Wednesday, April 11, 2012

TOR HOUSE NEEDS A NEW ROOF




Robinson Jeffers' iconic Tor House needs a new roof and the Tor House Foundation would like our help raising the funds. If you follow the link in the previous sentence you'll learn how you can help and see my photo of the Tor House at the top of their page.

Ginger Mayerson spotted my photo in a blog posting here at These Rivers, Footsteps of the Masters, and asked permission to use it. I was honored to grant permission, and pleased to see myself credited for the photo and described as "poet and photographer."

It's been years--no, decades--since I've thought of myself as a photographer but there was a time photography was my art. I majored in Studio Art at Arizona State University (and geography, but that's another story, sort of) and came to love everything about cameras and how they helped me see the world.

Minor White described it this way, "...innocence of eye has a quality of its own. It means to see as a child sees, with freshness and acknowledgment of the wonder; it also means to see as an adult sees who has gone full circle and once again sees as a child - with freshness and an even deeper sense of wonder."

ASU had especially good photographers on its faculty but there is one to whom I'll be forever grateful for helping me discover that poetry was, in fact, my art. That photographer was Jack Stuler.

I'd been writing since I was a boy and, because it came naturally, I didn't appreciate that it was an art that required the same amount of discipline and intention as arts newer to me, like photography, did.

Things changed---after many semesters spent walking Tempe, Arizona's desert edges with a 4x5 view camera on my shoulder---when I came inside to create in the studio, aka my studio apartment, and started constructing scenes to be photographed. It started with objects I'd found during those desert walks and brought home. A seed pod. Cactus thorn. An abandoned doll's eye.

Then came the words. And more words. And then to showing my latest efforts to Jack in his office one afternoon, and Jack's observation, over his unlit pipe that, maybe, I was writing poetry.

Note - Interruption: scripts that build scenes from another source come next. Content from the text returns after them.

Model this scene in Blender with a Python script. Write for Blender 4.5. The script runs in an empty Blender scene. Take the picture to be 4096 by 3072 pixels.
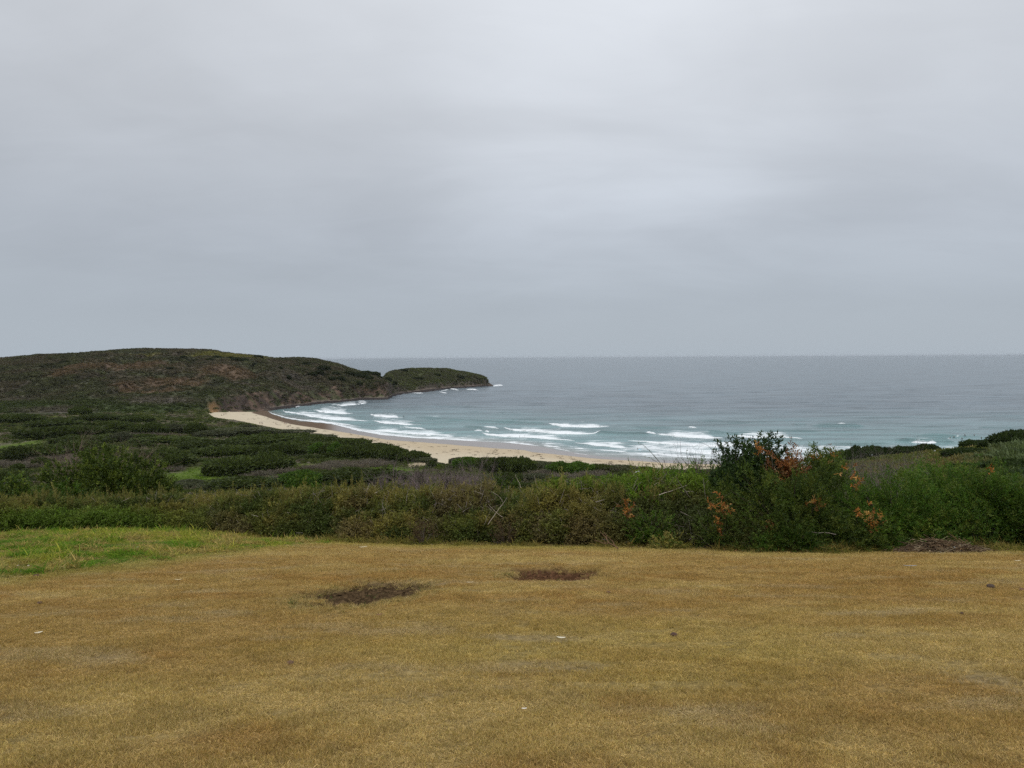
import bpy, bmesh, math, random
import numpy as np
from mathutils import Matrix, Vector, Euler

sc = bpy.context.scene
C = sc.collection
R = math.radians
rng = np.random.default_rng(7)
random.seed(7)

# ------------------------------------------------------------------ camera, sky, sun, exposure
EYE = 50.0                                   # eye height above the sea, metres
FS = 3036.0                                  # focal length in pixels of a 4096 wide frame
PITCH, ROLL = math.atan(108 / FS), -0.331
cam = bpy.data.cameras.new('camera'); camo = bpy.data.objects.new('camera', cam); C.objects.link(camo)
cam.sensor_width = 36.0; cam.lens = 36.0 * FS / 4096; cam.clip_start = 0.1; cam.clip_end = 200000
MC = Matrix.Rotation(math.pi / 2 - PITCH, 3, 'X') @ Matrix.Rotation(R(ROLL), 3, 'Z')
camo.matrix_world = Matrix.Translation((0, 0, EYE)) @ MC.to_4x4()
sc.camera = camo

SUN_EL, SUN_AZ = 52.0, 200.0
world = bpy.data.worlds.new('World'); sc.world = world; world.use_nodes = True

sun = bpy.data.lights.new('sun', 'SUN'); sun.energy = 1.3; sun.angle = R(25); sun.color = (1.0, 0.97, 0.93)
suno = bpy.data.objects.new('sun', sun); C.objects.link(suno)
_az = R(SUN_AZ)
sd = Vector((math.sin(_az) * math.cos(R(SUN_EL)), math.cos(_az) * math.cos(R(SUN_EL)), math.sin(R(SUN_EL))))
suno.rotation_euler = sd.to_track_quat('Z', 'Y').to_euler()

sc.view_settings.view_transform = 'Standard'; sc.view_settings.look = 'None'
sc.view_settings.exposure = 0.0; sc.view_settings.gamma = 1.0
sc.view_settings.use_curve_mapping = False
sc.cycles.max_bounces = 6; sc.cycles.diffuse_bounces = 3; sc.cycles.glossy_bounces = 3
sc.cycles.transparent_max_bounces = 12; sc.cycles.volume_bounces = 0
sc.cycles.use_denoising = False; sc.cycles.denoiser = 'OPENIMAGEDENOISE'; sc.cycles.denoising_input_passes = 'RGB_ALBEDO_NORMAL'; sc.cycles.denoising_prefilter = 'ACCURATE'


# ------------------------------------------------------------------ node helper
class NT:
    def __init__(s, tree):
        s.t = tree; s.t.nodes.clear()
    def n(s, typ, inp=None, **kw):
        nd = s.t.nodes.new(typ)
        for k, v in kw.items(): setattr(nd, k, v)
        for k, v in (inp or {}).items():
            sk = nd.inputs[k]
            if isinstance(v, bpy.types.NodeSocket): s.t.links.new(v, sk)
            else: sk.default_value = v
        return nd
    def math(s, op, a, b=0.0, c=None, clamp=False):
        d = {0: a, 1: b}
        if c is not None: d[2] = c
        return s.n('ShaderNodeMath', d, operation=op, use_clamp=clamp).outputs[0]
    def mix(s, f, a, b, mode='MIX'):
        return s.n('ShaderNodeMix', {0: f, 6: a, 7: b}, data_type='RGBA', blend_type=mode).outputs[2]
    def mapr(s, v, a, b, c, d, smooth=True):
        return s.n('ShaderNodeMapRange', {0: v, 1: a, 2: b, 3: c, 4: d}, interpolation_type='SMOOTHSTEP' if smooth else 'LINEAR').outputs[0]
    def noise(s, vec, scale, detail=4, rough=0.55, dist=0.0):
        return s.n('ShaderNodeTexNoise', {'Vector': vec, 'Scale': scale, 'Detail': detail, 'Roughness': rough, 'Distortion': dist}).outputs[0]
    def vmul(s, vec, xyz):
        return s.n('ShaderNodeVectorMath', {0: vec, 1: xyz}, operation='MULTIPLY').outputs[0]
    def ramp(s, f, stops):
        nd = s.n('ShaderNodeValToRGB', {0: f}); e = nd.color_ramp.elements
        while len(e) < len(stops): e.new(0.5)
        for q, (p, c) in zip(e, stops): q.position = p; q.color = (*c, 1)
        return nd.outputs[0]


def c4(c): return (c[0], c[1], c[2], 1.0)


def build_world():
    w = NT(world.node_tree)
    sky = w.n('ShaderNodeTexSky', sky_type='NISHITA', sun_disc=False, sun_elevation=R(SUN_EL), sun_rotation=R(SUN_AZ))
    d = w.n('ShaderNodeTexCoord').outputs['Generated']
    sp = w.n('ShaderNodeSeparateXYZ', {0: d})
    el = sp.outputs[2]
    # the cloud deck seen in perspective: direction projected on a horizontal layer
    zc = w.math('MAXIMUM', w.math('ADD', el, 0.26), 0.02)
    px = w.math('DIVIDE', sp.outputs[0], zc); py = w.math('DIVIDE', sp.outputs[1], zc)
    pv = w.n('ShaderNodeCombineXYZ', {0: px, 1: py, 2: 0.0}).outputs[0]
    n1 = w.noise(w.vmul(pv, (1.0, 1.35, 1)), 1.0, 4, 0.5, 0.5)
    n2 = w.noise(w.vmul(pv, (2.6, 5.2, 1)), 1.0, 6, 0.6, 0.8)
    base = w.ramp(w.math('MAXIMUM', el, 0.0), [(0.0, (4.18, 4.76, 5.36)), (0.06, (4.18, 4.66, 5.24)), (0.16, (4.62, 5.02, 5.58)),
                                         (0.30, (5.85, 6.18, 6.66)), (0.48, (7.2, 7.5, 7.95)), (0.65, (10.5, 10.9, 11.5)), (1.0, (14.0, 14.3, 15.0))])
    f1 = w.mapr(n1, 0.3, 0.72, 0.945, 1.065)
    f2 = w.mapr(n2, 0.25, 0.75, 0.98, 1.02)
    fade = w.mapr(el, 0.0, 0.16, 0.0, 1.0)
    # brighter cloud to the right of the view, duller to the left
    side = w.mapr(sp.outputs[0], -0.6, 0.35, 0.93, 1.05)
    f = w.math('MULTIPLY', w.math('MULTIPLY', f1, f2), side)
    bd = w.n('ShaderNodeVectorMath', {0: d, 1: (0.13, 0.955, 0.27)}, operation='DOT_PRODUCT').outputs['Value']
    f = w.math('MULTIPLY', f, w.math('ADD', 1.0, w.math('MULTIPLY', w.mapr(bd, 0.955, 1.0, 0.0, 0.15), w.mapr(n1, 0.3, 0.62, 0.35, 1.0))))
    f = w.math('ADD', w.math('MULTIPLY', w.math('SUBTRACT', f, 1.0), fade), 1.0)
    fc = w.n('ShaderNodeCombineXYZ', {0: f, 1: f, 2: f}).outputs[0]
    cl = w.mix(1.0, base, fc, 'MULTIPLY')
    col = w.mix(0.96, sky.outputs[0], cl)
    bg = w.n('ShaderNodeBackground', {0: col, 1: 0.1})
    o = w.n('ShaderNodeOutputWorld'); w.t.links.new(bg.outputs[0], o.inputs[0])


build_world()


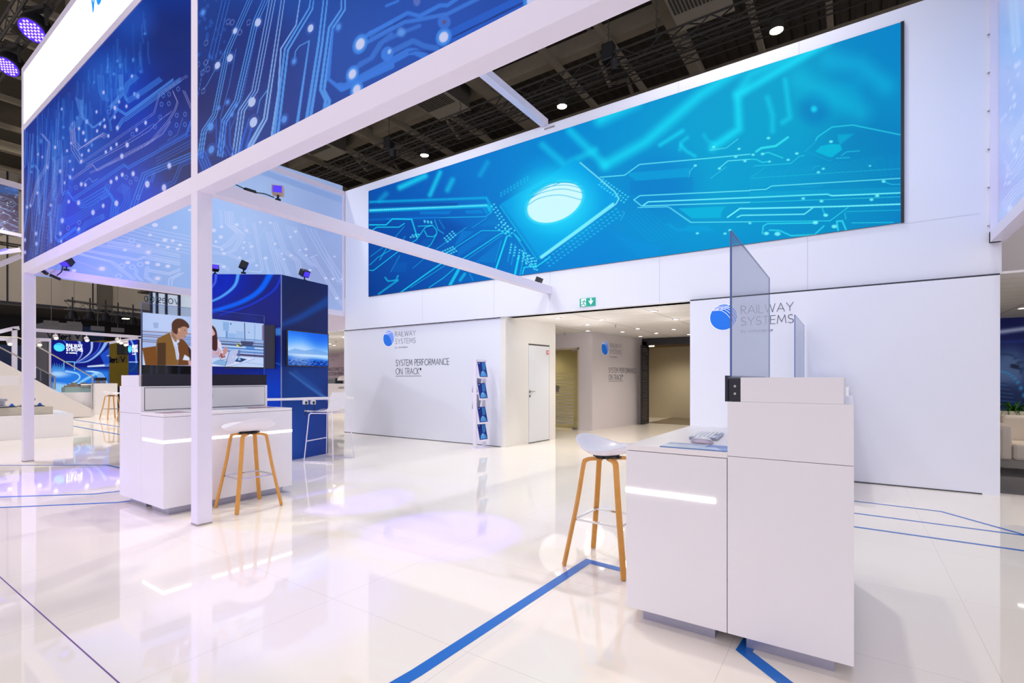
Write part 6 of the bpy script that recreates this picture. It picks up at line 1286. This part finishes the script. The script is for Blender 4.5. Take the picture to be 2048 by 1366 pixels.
for k, (x, y) in enumerate(((885, 212), (645, 300), (1400, 8))):
    p = P(x, y, Z=11.6); t = T('roof_vent', ('middle', 'leftmost', 'rightmost')[k] + ' of three boxy white ventilation units under the dark hall roof', 'ventilation unit', p, 'square ventilation units under the roof'); w_ = .72
    MB().box(p.x - w_, p.x + w_, p.y - w_, p.y + w_, 11.6, 12.5).build('housing', M('vent_grey', (74, 70, 62), .8), t)
    m = MB(); m.box(p.x - w_ * 1.05, p.x + w_ * 1.05, p.y - w_ * 1.05, p.y + w_ * 1.05, 11.56, 11.6); m.build('frame', M('vent_pale', (150, 144, 130), .7), t)
    m = MB()
    for a in range(14): xx = p.x - w_ * .95 + a * w_ * 1.9 / 14; m.box(xx, xx + .05, p.y - w_ * .95, p.y - .02, 11.545, 11.56)
    m.build('louvre', M('vent_dark', (60, 58, 54), .8), t, kind='stuff')
# moving heads on their truss, top left
truss('lighting_truss', 'black truss carrying the violet moving heads above the light box', (-22, 3.1, 9.35), (-9, 3.1, 9.35), .4, .03)
vg = M('violet_led', (60, 20, 230), .4, emit=(60, 20, 240), es=1.6); vgw = M('violet_led_core', (200, 180, 255), .4, emit=(200, 180, 255), es=1.3)
for i, (x, y) in enumerate(((72, 55), (22, 128))):
    p = P(x, y, Z=8.75); t = T('moving_head', ('right', 'left') [i] + ' one of two round black moving head lights glowing violet', 'stage light', p, 'violet moving head lights'); R_ = .27 if i == 0 else .25
    dv = Vector((.35, -.45, -.8)).normalized()
    m = MB()
    m.tube([p - dv * R_ * 1.0, p - dv * R_ * .85, p - dv * R_ * .5, p, p + dv * R_ * .45, p + dv * R_ * .62], [R_ * .35, R_ * .62, R_ * .92, R_ * 1.04, R_ * .95, R_ * .9], 24); m.build('head', black, t, smooth=True)
    q = p + dv * R_ * .625; m = MB(); m.tube([q - dv * .01, q], R_ * .86, 24); m.build('lens', vg, t)
    u_ = dv.cross(Vector((0, 0, 1))).normalized(); v_ = dv.cross(u_); m = MB()
    for a in range(-3, 4):
        for b_ in range(-3, 4):
            ox, oy = (a + (b_ % 2) * .5) * R_ * .25, b_ * R_ * .22
            if ox * ox + oy * oy < (R_ * .74) ** 2: m.tube([q + u_ * ox + v_ * oy, q + u_ * ox + v_ * oy + dv * .006], R_ * .085, 8)
    m.build('led_cells', vgw, t, kind='stuff')
    m = MB(); s_ = Vector((.94, .33, 0)); m.bar(p + s_ * R_ * 1.1, p + s_ * R_ * 1.1 + Vector((0, 0, .35)), .05, .09); m.bar(p - s_ * R_ * 1.1, p - s_ * R_ * 1.1 + Vector((0, 0, .35)), .05, .09); m.bar(p - s_ * R_ * 1.15 + Vector((0, 0, .37)), p + s_ * R_ * 1.15 + Vector((0, 0, .37)), .12, .1); m.build('yoke', black_steel, t)
MB().box(-20.5, -19, 4.5, 6.2, 9.9, 10.2).box(-20.1, -19.4, 5.0, 5.7, 10.2, 13.4).build('air_outlet', M('vent_pale', (150, 144, 130), .7), label='pale square air outlet under the roof at the left picture edge', cat='ventilation unit')

# ================================================================== FAR LEFT: STAIRS, PODIUM, NEIGHBOURING AREA
podz = .49; m = MB(); xa = -14.33; m.prism([(-14.5, 2.0), (-14.24, 3.68), (-16.4, 3.95), (-16.4, 2.0)], .0, podz); m.build('podium', slab_m, label='white podium block at the left edge behind the far frame post', cat='podium', bevel=.004)
sl = T('track_exhibit', 'concrete sleeper with short rails lying on the white podium', 'exhibit', (-15.0, 2.8, podz)); conc = M('concrete', (196, 188, 172), .85, noise=.15, nscale=10, bump=.3)
c0_, c1_ = P(0, 810, X=-14.62), P(121, 808, X=-14.62); zc = .65
MB().prism([(-14.75, 1.8), (-14.58, 3.42), (-15.0, 3.46), (-15.15, 1.8)], podz, .665).build('sleeper', conc, sl, bevel=.012)
rail_m = M('rail_steel', (170, 170, 186), .4, .5, noise=.05)
for k, px_ in enumerate((7, 64)):
    p = P(px_, 805, X=-14.7); yy = p.y; m = MB(); z0 = .68
    m.box(-15.3, -14.62, yy - .075, yy + .075, z0, z0 + .02); m.box(-15.3, -14.62, yy - .012, yy + .012, z0 + .02, z0 + .13); m.box(-15.3, -14.62, yy - .042, yy + .042, z0 + .12, z0 + .17)
    m.build('rail', rail_m, sl, bevel=.008)
    m = MB(); m.box(-15.1, -14.66, yy - .16, yy + .2, .665, .68); m.build('base_plate', black, sl)
    for s_ in (-.11, .13):
        m = MB(); m.tube([(-14.72, yy + s_, .68), (-14.72, yy + s_, .74)], .022, 8); m.bar((-14.72, yy + s_ - .04, .695), (-14.72, yy + s_ + .04, .7), .06, .02); m.build('fastening', M('clip_blue', (40, 110, 220), .4), sl)
# staircase with handrails
XS = -20.85
def side_poly(pxs, X, d, mt, name, **kw):
    pts = [P(x, y, X=X) for x, y in pxs]; n = len(pts); m = MB(); m.v = [tuple(p) for p in pts] + [(p.x - d, p.y, p.z) for p in pts]
    m.f = [tuple(range(n)), tuple(range(2 * n - 1, n - 1, -1))] + [(i, i + n, (i + 1) % n + n, (i + 1) % n) for i in range(n)]; m.m = [0] * (n + 2); return m.build(name, mt, **kw)
stt = T('staircase', 'white staircase with stainless handrails rising to the left edge', 'stairs', (XS, 4.6, 0))
grey_side = M('stair_side', (222, 216, 214), .5, noise=.02)
g0 = P(186.6, 834, X=XS); 
side_poly([(-40, 700), (56, 751), (96, 773), (149, 801), (186.6, 819), (186.6, 833.8), (-40, 838)], XS, .06, grey_side, 'side_panel', parent=stt)
side_poly([(-40, 700), (56, 751), (96, 773), (149, 801), (186.6, 819), (186.6, 833.8), (-40, 838)], XS - 1.3, .06, grey_side, 'side_panel', parent=stt)
m = MB(); p1_ = P(186.6, 819, X=XS); p2_ = P(0, 723, X=XS); n = 9
for k in range(n):
    y_ = p1_.y - (k + 1) * (p1_.y - p2_.y) / n; z_ = .12 + k * (p2_.z - p1_.z) / n; m.box(XS - 1.3, XS - .06, y_, y_ + (p1_.y - p2_.y) / n + .02, 0, z_)
m.build('steps', slab_m, stt)
def handrail(pxs, X, nm='handrail'):
    pts = [P(x, y, X=X) for x, y in pxs]; return MB().tube(pts, .022, 8).build(nm, steel, stt)
handrail([(-20, 673), (36, 675), (58, 683), (185, 754), (185, 818)], XS + .03); handrail([(-20, 684), (37, 714), (59, 727), (108, 753), (110, 757), (110, 779)], XS - 1.36)
handrail([(70, 735), (70, 757)], XS - 1.36, 'baluster'); handrail([(82, 741), (82, 762)], XS - 1.36, 'baluster')
side_poly([(60, 728), (108, 754), (108, 779), (60, 757)], XS - 1.33, .01, mat_glass('rail_glass', (220, 225, 232)), 'glass_panel', parent=stt)
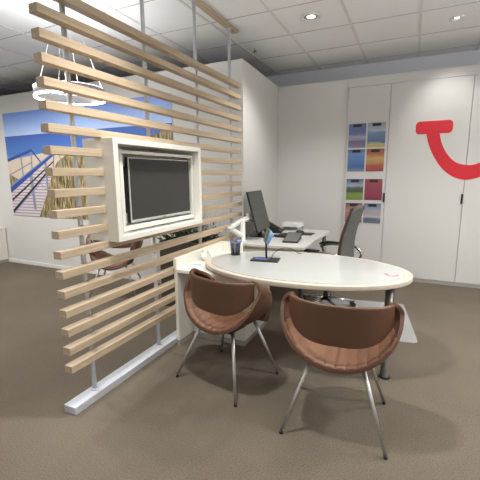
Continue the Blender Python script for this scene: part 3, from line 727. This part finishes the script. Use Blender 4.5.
# ------------------------------------------------------------------ ceiling fittings
RC = Vector((-2.935, 2.57, 2.185))
T = Thing('ring_pendant', 'white glowing ring lamp hanging from the ceiling behind the slats', 'pendant lamp', tuple(RC)); RING = T.o
b = BM(); rr = .295
lathe(b, [(rr - .016, .012), (rr + .012, .012), (rr + .012, .088), (rr - .016, .088), (rr - .016, .012)], seg=64); T.part('ring', b, M['ringbody'], local=True)
b = BM(); lathe(b, [(rr - .004, .0115), (rr - .004, -.002), (rr + .013, -.002), (rr + .013, .0115), (rr - .004, .0115)], seg=64); T.part('light_strip', b, M['leddiff'], local=True)
b = BM(); lathe(b, [(rr - .010, .0885), (rr + .008, .0885), (rr + .008, .0915), (rr - .010, .0915), (rr - .010, .0885)], seg=64); T.part('upper_strip', b, M['ledup'], local=True)
UL = bpy.data.lights.new('ring_uplight', 'AREA'); UL.shape = 'DISK'; UL.size = .56; UL.energy = 13; UL.color = (.95, .97, 1)
uo = bpy.data.objects.new('ring_uplight', UL); COL.objects.link(uo); uo.parent = T.o; uo.location = (0, 0, .095); uo.rotation_euler = (pi, 0, 0)
cz = CZ - RC.z
b = BM(); lathe(b, [(0, cz - .03), (.10, cz - .03), (.10, cz - .001), (0, cz - .001)], seg=32); T.part('ceiling_rose', b, M['white'], local=True)
for k in range(4):
    a = k * pi / 2 + .55
    b = BM(); tube(b, [(rr * .97 * cos(a), rr * .97 * sin(a), .087), (.05 * cos(a), .05 * sin(a), cz - .03)], .0018, 6); T.part('wire', b, M['white'], local=True)
    if k == 0:
        b = BM(); tube(b, [(rr * .97 * cos(a + .12), rr * .97 * sin(a + .12), .087), (.05 * cos(a + .2), .05 * sin(a + .2), cz - .03)], .0026, 6); T.part('power_cable', b, M['white'], local=True)

r_ = dup(RING, (1.55, 2.3, 2.185), 0, 'unseen ring lamp added at the right to brighten the ceiling')  # extra ring lamp out of view, added to lift the ceiling brightness
for c in r_.children:
    if c.type == 'LIGHT': c.data = c.data.copy(); c.data.energy = 60
dup(RING, (.8, .1, 2.185), 0, 'unseen ring lamp added behind the camera to brighten the ceiling')  # another unseen ring lamp, added as ceiling fill
def downlight(x, y, rad, label, watt, aim=None, spot=118, name='downlight', blend=.6, src=.05, col=(1, .988, .972)):
    T = Thing(name, label, 'ceiling lamp', (x, y, CZ))
    b = BM(); lathe(b, [(rad, -.0005), (rad + .018, -.0005), (rad + .018, -.010), (rad, -.012), (rad * .93, -.002), (rad * .93, -.0005)], seg=36); T.part('trim_ring', b, M['white'], local=True)
    b = BM(); lathe(b, [(rad * .93, -.002), (rad * .5, -.001)], seg=36); T.part('reflector', b, M['chrome'], local=True)
    b = BM(); lathe(b, [(rad * .5, -.0012), (0, -.0012)], seg=32); T.part('lens', b, M['lampdisc'], local=True)
    L = bpy.data.lights.new(name + '_light', 'SPOT'); L.energy = watt; L.spot_size = R(spot); L.spot_blend = blend; L.shadow_soft_size = src; L.color = col
    lo = bpy.data.objects.new(name + '_light', L); COL.objects.link(lo); lo.parent = T.o; lo.location = (0, 0, -.055)
    if aim is not None:
        d = Vector(aim) - Vector((x, y, CZ - .055)); lo.rotation_euler = d.to_track_quat('-Z', 'Y').to_euler()
downlight(-1.026, 3.909, .085, 'round ceiling downlight in front of the white corner', 66, spot=122)
downlight(.305, 4.592, .05, 'small ceiling spot lighting the red smile', 32, aim=(.35, BY, 2.05), spot=66, blend=.9)
KEYS = [(-1.08, 1.72, 175, 'ceiling downlight above the two brown chairs', 100, .07), (2.3, 2.3, 260, 'unseen downlight added to the right of the oval table', 150, .2),  # the right-hand lamp is added out of view to brighten the floor
        (-.9, -.6, 62, 'unseen downlight added behind the camera', 140, .2), (1.25, 3.35, 185, 'unseen downlight added before the right cupboard doors', 140, .2),  # both added unseen: fill from behind, and light for the right floor
        (-3.3, 1.0, 78, 'unseen downlight added to the left of the screen end', 140, .1),  # added out of view to light the floor behind the screen
        (-4.4, 2.2, 210, 'ceiling downlight in front of the beach picture', 168, .1), (-6.3, 2.0, 90, 'unseen downlight added at the far left', 168, .1)]  # the far left lamp is added out of view to light the room
for x, y, w_, lb, sp_, sr_ in KEYS: downlight(x, y, max(.085, sr_), lb, w_, src=sr_, spot=sp_)
# sprinkler
T = Thing('sprinkler', 'tiny sprinkler head on the ceiling beside the wood rail', 'sprinkler', (-1.90, 4.54, CZ))
b = BM(); lathe(b, [(0, -.0005), (.03, -.0005), (.026, -.008), (0, -.008)], seg=20); T.part('escutcheon', b, M['white'], local=True)
b = BM(); tube(b, [(0, 0, -.008), (0, 0, -.03)], .008, 10); T.part('stem', b, M['darksteel'], local=True)
b = BM(); lathe(b, [(0, -.030), (.022, -.030), (.022, -.033), (0, -.033)], seg=16); T.part('deflector', b, M['darksteel'], local=True)

# ------------------------------------------------------------------ ring light contribution: the strip itself shines; plus world fill of the shop behind the camera
W = bpy.data.worlds.new('shop'); SC.world = W; W.use_nodes = True
bg = W.node_tree.nodes['Background']; bg.inputs[0].default_value = (.95, .97, 1, 1); bg.inputs[1].default_value = .65

# ------------------------------------------------------------------ camera
yaw, pitch, roll, F = R(25.124), R(10.165), R(-.47), 363.2
f = Vector((-sin(yaw) * cos(pitch), cos(yaw) * cos(pitch), -sin(pitch)))
r = Vector((cos(yaw), sin(yaw), 0)); u = r.cross(f)
r2 = r * cos(roll) + u * sin(roll); u2 = u * cos(roll) - r * sin(roll)
cam = bpy.data.cameras.new('camera'); co = bpy.data.objects.new('camera', cam); COL.objects.link(co)
cam.sensor_width = 36; cam.sensor_fit = 'HORIZONTAL'; cam.lens = F / 480 * 36; cam.clip_start = .05
m = Matrix((r2, u2, -f)).transposed().to_4x4(); m.translation = (0, 0, 1.476)
co.matrix_world = m
SC.camera = co
vs = SC.view_settings
vs.view_transform = 'Standard'; vs.look = 'None'; vs.gamma = 1; vs.use_curve_mapping = False; vs.exposure = 0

Jack offered me several (actually, many) hours of independent study credit during the last semester of my senior year to explore poetry. I was tasked to read it, write it, every day, and drop in during office hours once a week to chat with him about whatever was on our creative minds. It was simple and informal.

You see, Jack was a working artist. He taught, and led, by example. He treated his students as working artists, too. We rose to his expectations. And I became a working poet.